Smith affirme sans détour : “Oui, les turbulences augmentent avec le changement climatique.” Une mauvaise nouvelle pour les passagers, mais surtout pour les compagnies aériennes, qui doivent adapter leurs plans de vol pour éviter ces zones à risque.
Plus de turbulence, plus de CO2 : un cercle vicieux ?
Pour contourner les turbulences, les avions allongent parfois leur itinéraire. Conséquence directe : des trajets plus longs, plus de carburant consommé, et donc plus d’émissions de CO2. Un paradoxe cruel pour une industrie déjà sous pression écologique. D’après les études citées, éviter les turbulences coûterait à l’aviation mondiale jusqu’à 2,2 millions de dollars par an, et générerait 70 millions de kilos supplémentaires de CO2. Un cercle vicieux dans lequel le climat dérègle l’aérien, qui en retour aggrave le climat.
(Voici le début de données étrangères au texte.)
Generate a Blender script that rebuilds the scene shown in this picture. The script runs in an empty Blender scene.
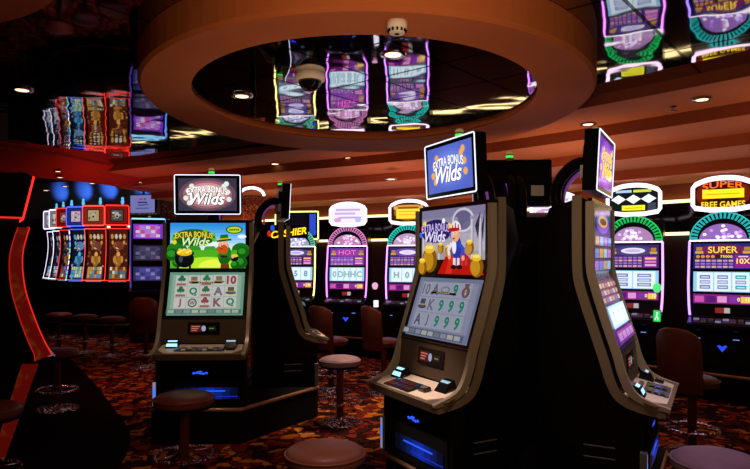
import bpy, math, random
from mathutils import Vector, Matrix
random.seed(7)
C = bpy.context.scene.collection
PI = math.pi
F, U0, V0, EYE = 620.0, 375.0, 258.0, 1.5


def at_z_early(u, v, z):
    d = (z - EYE) * F / (V0 - v)
    return ((u - U0) * d / F, d, z)


def W(u, v, d):
    return Vector(((u - U0) * d / F, d, EYE + (V0 - v) * d / F))


# ------------------------------------------------------------------ materials
_mats = {}


def new_mat(name):
    m = bpy.data.materials.new(name)
    m.use_nodes = True
    return m, m.node_tree.nodes, m.node_tree.links, m.node_tree.nodes['Principled BSDF']


def P(name, col, rough=.5, metal=0., spec=.5, bump=0., bscale=60., coat=0.):
    if name in _mats:
        return _mats[name]
    m, N, L, b = new_mat(name)
    b.inputs['Base Color'].default_value = (*col, 1)
    b.inputs['Roughness'].default_value = rough
    b.inputs['Metallic'].default_value = metal
    b.inputs['Specular IOR Level'].default_value = spec
    b.inputs['Coat Weight'].default_value = coat
    if bump:
        t = N.new('ShaderNodeTexNoise')
        t.inputs['Scale'].default_value = bscale
        t.inputs['Detail'].default_value = 4
        co = N.new('ShaderNodeTexCoord')
        L.new(co.outputs['Object'], t.inputs['Vector'])
        bp = N.new('ShaderNodeBump')
        bp.inputs['Strength'].default_value = bump
        bp.inputs['Distance'].default_value = .01
        L.new(t.outputs['Fac'], bp.inputs['Height'])
        L.new(bp.outputs['Normal'], b.inputs['Normal'])
    _mats[name] = m
    return m


def G(hexs, s=1.0):
    """self-lit coloured surface (screens, neon): glossy black base with emission"""
    key = 'lit_%s_%.2f' % (hexs, s)
    if key in _mats:
        return _mats[key]
    r, g, b_ = [int(hexs[i:i + 2], 16) / 255 for i in (0, 2, 4)]
    lin = [(c / 12.92 if c <= .04045 else ((c + .055) / 1.055) ** 2.4) for c in (r, g, b_)]
    m, N, L, b = new_mat(key)
    b.inputs['Base Color'].default_value = (.004, .004, .004, 1)
    b.inputs['Roughness'].default_value = .12
    b.inputs['Specular IOR Level'].default_value = .3
    b.inputs['Emission Color'].default_value = (*lin, 1)
    b.inputs['Emission Strength'].default_value = s
    _mats[key] = m
    return m


black = P('black_gloss_paint', (.004, .004, .005), .3, spec=.35)
matte = P('black_matte', (.003, .003, .003), .8, spec=.15)
bezel = P('black_bezel', (.006, .006, .008), .2, spec=.5)
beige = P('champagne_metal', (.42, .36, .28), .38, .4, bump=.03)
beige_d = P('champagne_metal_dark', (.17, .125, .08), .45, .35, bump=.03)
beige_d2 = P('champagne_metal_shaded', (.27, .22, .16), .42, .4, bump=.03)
browng = P('bronze_panel', (.1, .065, .042), .4, .3)
deckm = P('deck_cream', (.8, .68, .56), .4, .05, bump=.03)
trimm = P('brass_trim', (.5, .3, .17), .35, .6)
chrome = P('chrome', (.75, .72, .7), .12, 1.0)
greym = P('grey_plastic', (.12, .12, .13), .5)
whitep = P('white_plastic', (.9, .88, .84), .45)


def crystal_mat():
    m, N, L, b = new_mat('faceted_chrome')
    b.inputs['Base Color'].default_value = (.85, .75, .7, 1)
    b.inputs['Metallic'].default_value = 1
    b.inputs['Roughness'].default_value = .06
    co = N.new('ShaderNodeTexCoord')
    v = N.new('ShaderNodeTexVoronoi')
    v.inputs['Scale'].default_value = 38
    L.new(co.outputs['Object'], v.inputs['Vector'])
    bp = N.new('ShaderNodeBump')
    bp.inputs['Strength'].default_value = 1
    bp.inputs['Distance'].default_value = .06
    L.new(v.outputs['Distance'], bp.inputs['Height'])
    L.new(bp.outputs['Normal'], b.inputs['Normal'])
    return m


crystal = crystal_mat()


def leather(name, col, rough=.42):
    m, N, L, b = new_mat(name)
    co = N.new('ShaderNodeTexCoord')
    t = N.new('ShaderNodeTexVoronoi')
    t.inputs['Scale'].default_value = 180
    L.new(co.outputs['Object'], t.inputs['Vector'])
    n = N.new('ShaderNodeTexNoise')
    n.inputs['Scale'].default_value = 9
    L.new(co.outputs['Object'], n.inputs['Vector'])
    r = N.new('ShaderNodeValToRGB')
    r.color_ramp.elements[0].color = (col[0] * .75, col[1] * .75, col[2] * .75, 1)
    r.color_ramp.elements[1].color = (col[0] * 1.2, col[1] * 1.2, col[2] * 1.2, 1)
    L.new(n.outputs['Fac'], r.inputs['Fac'])
    L.new(r.outputs['Color'], b.inputs['Base Color'])
    bp = N.new('ShaderNodeBump')
    bp.inputs['Strength'].default_value = .15
    bp.inputs['Distance'].default_value = .002
    L.new(t.outputs['Distance'], bp.inputs['Height'])
    L.new(bp.outputs['Normal'], b.inputs['Normal'])
    b.inputs['Roughness'].default_value = rough
    b.inputs['Specular IOR Level'].default_value = .35
    return m


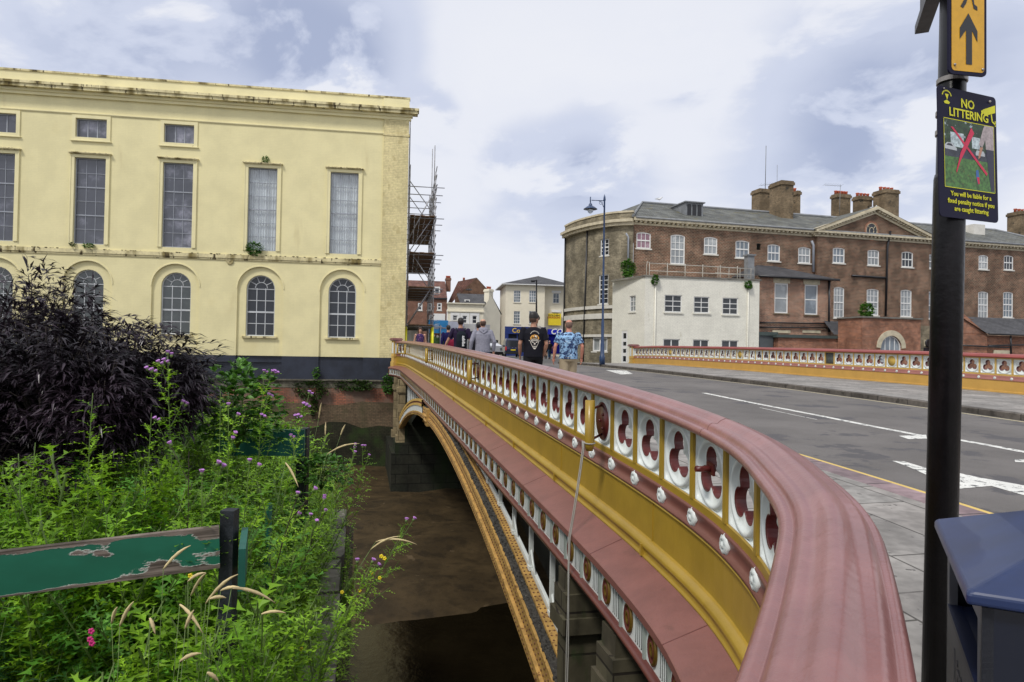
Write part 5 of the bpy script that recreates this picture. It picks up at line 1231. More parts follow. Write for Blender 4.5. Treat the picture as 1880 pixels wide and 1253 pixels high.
for q in ww:
    w_ = window(wh, WF, q, 1, 2, (W_WHITE, G_DARK, STW), d=-.06, fw=.07, bar=.06, sill=.08)
    mb = MB(); mb.box((q[0]-.3, 0, q[2]-.1), (q[0], .07, q[3]+.35), fr=WF); mb.box((q[1], 0, q[2]-.1), (q[1]+.3, .07, q[3]+.35), fr=WF); mb.box((q[0], 0, q[3]), (q[1], .07, q[3]+.35), fr=WF); mb.build('surround', W_WHITE, w_)
mb = MB(); tilebox(mb, WF, -.1, wu1+.1, [(-.1, .25, wz, wz+.12), (-.1, .15, wz-1.0, wz-.85)]); mb.build('cornice', PLB, wh)
wr_ = WF.uz(*c3(700, 267), -3.6)[1]; wa, wb_ = WF.uz(*c3(618, 268), -3.6)[0], WF.uz(*c3(868, 265), -3.6)[0]
mb = MB(); mb.face([WF(1.6, -.4, wz+.1), WF(wu1+.3, -.4, wz+.1), WF(wb_, -3.6, wr_), WF(wa, -3.6, wr_)], 0); ge2 = WG(gL, -.1, ge)
mb.face([WG(gz[0], 0, gz[1]+.05), WG(gL+.3, 0, ge-.1), WG(gL+.3, -5, ge), WG(gz[0]+3.2, -6, gz[1]+.2)], 0); rfm = mb.build('roof', SLD, wh)
q = boxof(c3, 685, 728, 315, 350, WF, -1.0); mb = MB(); mb.box((q[0], -2.2, q[2]), (q[1], -1, q[3]), fr=WF); dm = mb.build('dormer', W_WHITE, rfm); mb = MB(); mb.box((q[0]+.12, -1.01, q[2]+.08), (q[1]-.12, -.97, q[3]-.1), fr=WF); mb.build('pane', G_DARK, dm)
chimney(wh, WG, c3, 876, 930, 228, 290, .05, .9, 3, PLB)
CF_ = frame(atY(*c3(1017, 600), 98), (.99, .12), (.12, -.99))
ch = thing('corner_shop', 'three storey cream building with hipped slate roof above blue shopfronts', 'building', CF_(5, -4, -.8))
cu1 = CF_.uz(*c3(1342, 400))[0]; cz = CF_.uz(*c3(1180, 190))[1]; cu2 = CF_.uz(*c3(1500, 400), -1.2)[0]
cwn = [boxof(c3, 1088, 1145, 240, 338, CF_), boxof(c3, 1215, 1272, 240, 338, CF_), boxof(c3, 1088, 1141, 410, 515, CF_), boxof(c3, 1213, 1268, 410, 515, CF_)]
cwn2 = [boxof(c3, 1410, 1464, 262, 346, CF_, -1.2), boxof(c3, 1408, 1462, 420, 520, CF_, -1.2)]
mb = MB(); facade(mb, CF_, 0, cu1, -1, cz, [(*q, 0) for q in cwn], 0, .12, 0); facade(mb, CF_, cu1, cu2+1, -1, cz, [(*q, 0) for q in cwn2], 0, .12, 0, d=-1.2); mb.face([CF_(cu1, 0, -1), CF_(cu1, -1.2, -1), CF_(cu1, -1.2, cz), CF_(cu1, 0, cz)], 0); mb.face([CF_(0, 0, -1), CF_(0, -8, -1), CF_(0, -8, cz), CF_(0, 0, cz)], 0); mb.build('wall', PLC, ch)
for q in cwn: window(ch, CF_, q, 3, 4, (W_WHITE, G_BLUE, PLC), d=-.08, fw=.07, bar=.05, sill=.1)
F2 = frame(CF_(0, -1.2, 0), (.99, .12), (.12, -.99))
for q in cwn2:
    w_ = window(ch, F2, q, 2, 2, (W_WHITE, G_BLUE, PLC), d=-.08, fw=.09, bar=.05, sill=.1); mb = MB(); mb.box((q[0]-.2, 0, q[3]), (q[1]+.2, .15, q[3]+.35), fr=F2); mb.build('lintel', W_WHITE, w_)
pkz = CF_.uz(*c3(1290, 122), -4.5); mb = MB(); A_, B_, C_, D_ = CF_(-.6, .6, cz), CF_(cu2+1.4, .4, cz), CF_(cu2+1.4, -10, cz), CF_(-.6, -10, cz); pk2 = CF_(pkz[0], -4.5, pkz[1])
for a, b in ((A_, B_), (B_, C_), (C_, D_), (D_, A_)): mb.face([a, b, pk2], 0)
mb.build('roof', SLD, ch); mb = MB(); mb.box((-.6, -10, cz-.12), (cu2+1.4, .6, cz-.01), fr=CF_); mb.build('eaves', W_WHITE, ch)
BLUE = mat('royal_blue_shopfront', (.012, .03, .16), rough=.4, var=.15); SIGNB = mat('bright_blue_sign', (.005, .012, .42), rough=.4, var=.05); SIGNY = mat('yellow_sign', (.72, .55, .02), rough=.5, var=.05)
def text(parent, body, size, fr, u, d, z, m, name='lettering', align='CENTER', bold=0, ext=.01, sx=1., rot=None, shear=0):
    cu = bpy.data.curves.new(name, 'FONT'); cu.body = body; cu.size = size; cu.align_x = align; cu.align_y = 'CENTER'; cu.extrude = ext; cu.offset = bold; cu.shear = shear; cu.space_line = .85; cu.resolution_u = 2
    o = bpy.data.objects.new(name, cu); COL.objects.link(o)
    bpy.context.view_layer.update(); dg = bpy.context.evaluated_depsgraph_get(); me = bpy.data.meshes.new_from_object(o.evaluated_get(dg)); bpy.data.objects.remove(o)
    ca, sa = math.cos(rot or 0), math.sin(rot or 0); base = wloc(parent)
    for v in me.vertices:
        x, y, w = v.co.x*sx, v.co.y, v.co.z; x, y = x*ca-y*sa, x*sa+y*ca; v.co = fr(u+x, d+w, z+y)-base
    me.materials.clear(); me.materials.append(m); o = bpy.data.objects.new(name, me); COL.objects.link(o); o.parent = parent; return o
q = boxof(c3, 1015, 1350, 540, 600, CF_); mb = MB(); mb.box((q[0], 0, q[2]), (q[1], .35, q[3]), fr=CF_); mb.box((q[0], 0, -.8), (q[0]+.5, .3, q[2]), fr=CF_); mb.box((q[0]+.5, 0, -.8), (q[1], .15, -.2), fr=CF_)
for k in range(4): u = q[0]+.5+(q[1]-q[0]-.5)*(k+1)/4; mb.box((u-.12, 0, -.2), (u, .2, q[2]), fr=CF_)
sf = mb.build('shopfront', BLUE, ch); mb = MB(); mb.box((q[0]+.5, 0, -.2), (q[1], .05, q[2]), fr=CF_); mb.build('shop_window', G_DARK, sf)
GOLDL = mat('gold_lettering', (.62, .42, .08), rough=.4, var=.05); tq = CF_.uz(*c3(1133, 572)); text(sf, 'Coffee', .95, CF_, tq[0]+.2, .37, tq[1], GOLDL, bold=.02)
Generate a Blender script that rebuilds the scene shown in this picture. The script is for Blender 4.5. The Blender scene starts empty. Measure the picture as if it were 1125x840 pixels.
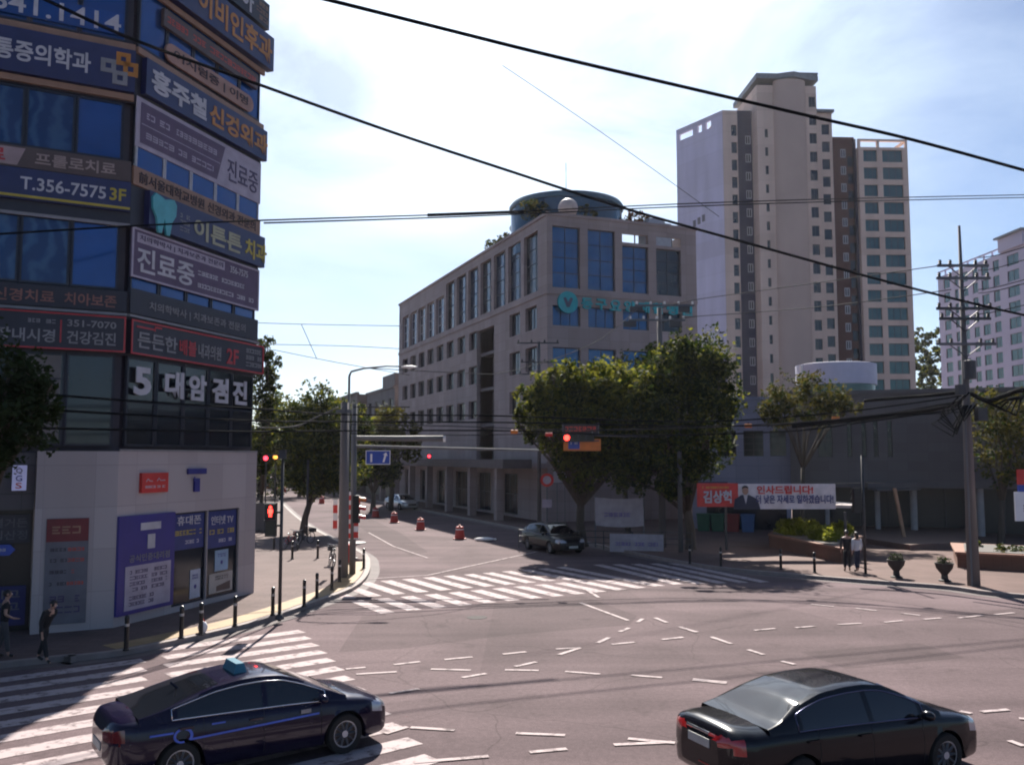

Quel avenir pour les vols en toute tranquillité ?
Les compagnies ne restent pas les bras croisés. Elles misent sur l’amélioration des prévisions de turbulences (avec des taux d’efficacité déjà estimés entre 70 et 80 %) et testent de nouvelles technologies, comme le LIDAR, un système capable de détecter les turbulences invisibles. Mais ce dispositif reste aujourd’hui coûteux et peu déployé.
En attendant, la meilleure arme reste la ceinture de sécurité. Même par ciel bleu, il est recommandé de la garder attachée pendant tout le vol. Les turbulences en air clair étant imprévisibles, mieux vaut prévenir que guérir.